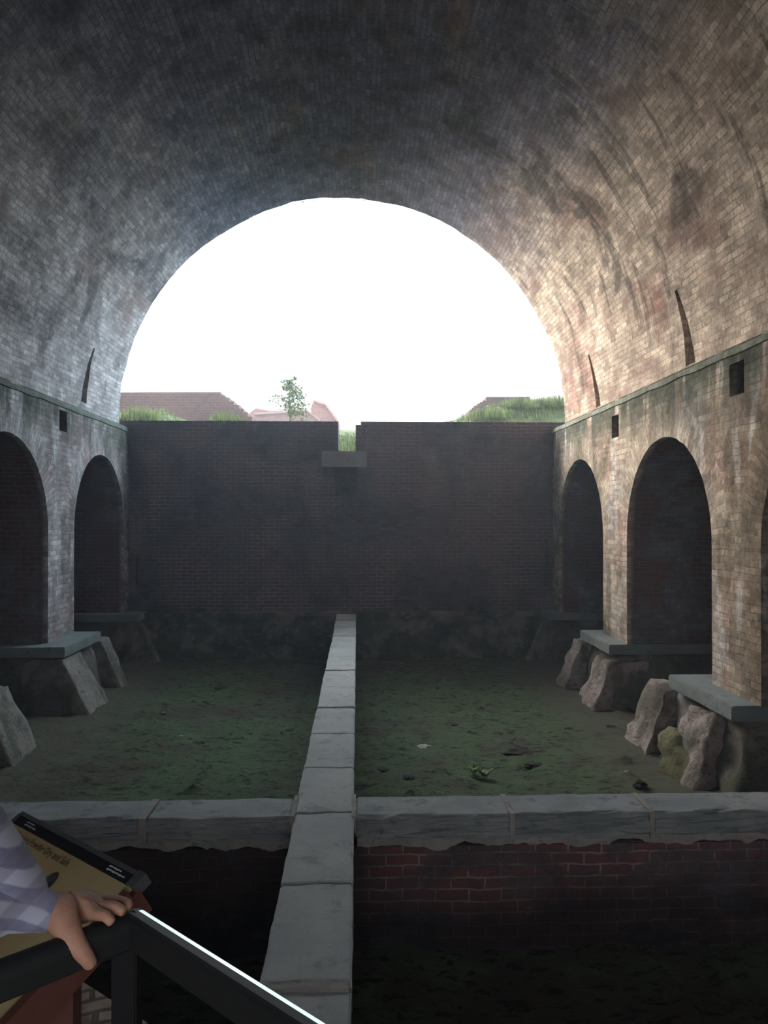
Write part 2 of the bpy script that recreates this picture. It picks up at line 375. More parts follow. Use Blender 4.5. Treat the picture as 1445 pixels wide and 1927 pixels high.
# ------------------------------------------------------------------ vault
def build_vault():
    bm = NB(); L = bm.loops.layers.uv.active
    NTH, NY = 120, 110; y0, y1 = -3.0, 15.34
    prof = [(VR, 1.80, 0, -.15), ] # straight foot
    def ringpt(k, y, r, out=False):
        # k=-1 .. NTH+1 ; feet at both ends
        if k < 0: p = Vector((VX - r, y, 1.80)); t_ = -.15
        elif k > NTH: p = Vector((VX + r, y, 1.80)); t_ = math.pi * VR + .15
        else:
            a = math.pi * (1 - k / NTH)
            rr = r
            if not out:
                j = noise.noise(Vector((a * 3.1, y * .7, 2))) * .035 + noise.noise(Vector((a * 11, y * 2.2, 5))) * .014
                if k in (0, NTH): j *= .2
                rr = r + j
                if y == y1: rr += noise.noise(Vector((a * 60, 1, 1))) * .02
            p = Vector((VX + rr * math.cos(a), y, VZ + rr * math.sin(a))); t_ = (math.pi - a) * VR
        return p, t_
    K = range(-1, NTH + 2); rows = []
    for i in range(NY + 1):
        y = y0 + (y1 - y0) * i / NY
        rows.append([(bm.verts.new(ringpt(k, y, VR)[0]), ringpt(k, y, VR)[1], y) for k in K])
    def quad(a, b, c, d, uvs):
        f = bm.faces.new((a, b, c, d))
        for l, u in zip(f.loops, uvs): l[L].uv = u
    for r0, r1 in zip(rows, rows[1:]):
        for a, b in zip(range(len(r0) - 1), range(1, len(r0))):
            quad(r0[a][0], r0[b][0], r1[b][0], r1[a][0], [(r0[a][2], r0[a][1]), (r0[b][2], r0[b][1]), (r1[b][2], r1[b][1]), (r1[a][2], r1[a][1])])
    RO = VR + .75
    o0 = [bm.verts.new(ringpt(k, y0, RO, True)[0]) for k in K]; o1 = [bm.verts.new(ringpt(k, y1, RO, True)[0]) for k in K]
    n = len(o0)
    for a in range(n - 1):
        b = a + 1; ta, tb = rows[0][a][1], rows[0][b][1]
        quad(o0[b], o0[a], o1[a], o1[b], [(y0, tb), (y0, ta), (y1, ta), (y1, tb)])
        quad(rows[0][b][0], rows[0][a][0], o0[a], o0[b], [(0, tb), (0, ta), (.75, ta), (.75, tb)])
        quad(rows[-1][a][0], rows[-1][b][0], o1[b], o1[a], [(0, ta), (0, tb), (.75, tb), (.75, ta)])
    for e, sgn in ((0, 1), (n - 1, -1)):
        loop = [r[e][0] for r in rows] + [o1[e], o0[e]]
        f = bm.faces.new(loop if sgn > 0 else loop[::-1])
    bmesh.ops.recalc_face_normals(bm, faces=bm.faces)
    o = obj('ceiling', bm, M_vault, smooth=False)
    tag(o, 'great round brick barrel vault, sooty at the crown', None, kind='structure')
    cs = []
    def slot(side, ya, yb, ytop, zb, zt):
        # tapered recess: deep niche whose back stays vertical while the vault leans over it
        b = NB(); s = side; x0 = VX + s * (VR - .9); x1 = VX + s * (VR + .62)
        xs = (x0, x1)
        pts = []
        for z, (a, c) in ((zb, (ya, yb)), (zt, (ytop, ytop + .07))):
            pts += [(min(xs), a, z), (max(xs), a, z), (max(xs), c, z), (min(xs), c, z)]
        hexa(b, pts); bmesh.ops.recalc_face_normals(b, faces=b.faces); return b
    cut(o, slot(1, 9.38, 9.66, 9.68, 1.93, 2.92), slot(1, 13.09, 13.35, 13.40, 1.93, 2.88), slot(-1, 13.22, 13.50, 13.48, 1.98, 2.95),
        slot(1, 5.68, 5.94, 5.90, 1.93, 2.90), slot(-1, 9.55, 9.82, 9.80, 1.98, 2.95))
    for p in o.data.polygons: p.use_smooth = False
build_vault()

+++

TASK DETAILS =
Go through the listing above and quote it exactly, apart from its images.

COMPLETE RESPONSE =
Write part 2 of the bpy script that recreates this picture. It picks up at line 375. More parts follow. Use Blender 4.5. Treat the picture as 1445 pixels wide and 1927 pixels high.
# ------------------------------------------------------------------ vault
def build_vault():
    bm = NB(); L = bm.loops.layers.uv.active
    NTH, NY = 120, 110; y0, y1 = -3.0, 15.34
    prof = [(VR, 1.80, 0, -.15), ] # straight foot
    def ringpt(k, y, r, out=False):
        # k=-1 .. NTH+1 ; feet at both ends
        if k < 0: p = Vector((VX - r, y, 1.80)); t_ = -.15
        elif k > NTH: p = Vector((VX + r, y, 1.80)); t_ = math.pi * VR + .15
        else:
            a = math.pi * (1 - k / NTH)
            rr = r
            if not out:
                j = noise.noise(Vector((a * 3.1, y * .7, 2))) * .035 + noise.noise(Vector((a * 11, y * 2.2, 5))) * .014
                if k in (0, NTH): j *= .2
                rr = r + j
                if y == y1: rr += noise.noise(Vector((a * 60, 1, 1))) * .02
            p = Vector((VX + rr * math.cos(a), y, VZ + rr * math.sin(a))); t_ = (math.pi - a) * VR
        return p, t_
    K = range(-1, NTH + 2); rows = []
    for i in range(NY + 1):
        y = y0 + (y1 - y0) * i / NY
        rows.append([(bm.verts.new(ringpt(k, y, VR)[0]), ringpt(k, y, VR)[1], y) for k in K])
    def quad(a, b, c, d, uvs):
        f = bm.faces.new((a, b, c, d))
        for l, u in zip(f.loops, uvs): l[L].uv = u
    for r0, r1 in zip(rows, rows[1:]):
        for a, b in zip(range(len(r0) - 1), range(1, len(r0))):
            quad(r0[a][0], r0[b][0], r1[b][0], r1[a][0], [(r0[a][2], r0[a][1]), (r0[b][2], r0[b][1]), (r1[b][2], r1[b][1]), (r1[a][2], r1[a][1])])
    RO = VR + .75
    o0 = [bm.verts.new(ringpt(k, y0, RO, True)[0]) for k in K]; o1 = [bm.verts.new(ringpt(k, y1, RO, True)[0]) for k in K]
    n = len(o0)
    for a in range(n - 1):
        b = a + 1; ta, tb = rows[0][a][1], rows[0][b][1]
        quad(o0[b], o0[a], o1[a], o1[b], [(y0, tb), (y0, ta), (y1, ta), (y1, tb)])
        quad(rows[0][b][0], rows[0][a][0], o0[a], o0[b], [(0, tb), (0, ta), (.75, ta), (.75, tb)])
        quad(rows[-1][a][0], rows[-1][b][0], o1[b], o1[a], [(0, ta), (0, tb), (.75, tb), (.75, ta)])
    for e, sgn in ((0, 1), (n - 1, -1)):
        loop = [r[e][0] for r in rows] + [o1[e], o0[e]]
        f = bm.faces.new(loop if sgn > 0 else loop[::-1])
    bmesh.ops.recalc_face_normals(bm, faces=bm.faces)
    o = obj('ceiling', bm, M_vault, smooth=False)
    tag(o, 'great round brick barrel vault, sooty at the crown', None, kind='structure')
    cs = []
    def slot(side, ya, yb, ytop, zb, zt):
        # tapered recess: deep niche whose back stays vertical while the vault leans over it
        b = NB(); s = side; x0 = VX + s * (VR - .9); x1 = VX + s * (VR + .62)
        xs = (x0, x1)
        pts = []
        for z, (a, c) in ((zb, (ya, yb)), (zt, (ytop, ytop + .07))):
            pts += [(min(xs), a, z), (max(xs), a, z), (max(xs), c, z), (min(xs), c, z)]
        hexa(b, pts); bmesh.ops.recalc_face_normals(b, faces=b.faces); return b
    cut(o, slot(1, 9.38, 9.66, 9.68, 1.93, 2.92), slot(1, 13.09, 13.35, 13.40, 1.93, 2.88), slot(-1, 13.22, 13.50, 13.48, 1.98, 2.95),
        slot(1, 5.68, 5.94, 5.90, 1.93, 2.90), slot(-1, 9.55, 9.82, 9.80, 1.98, 2.95))
    for p in o.data.polygons: p.use_smooth = False
build_vault()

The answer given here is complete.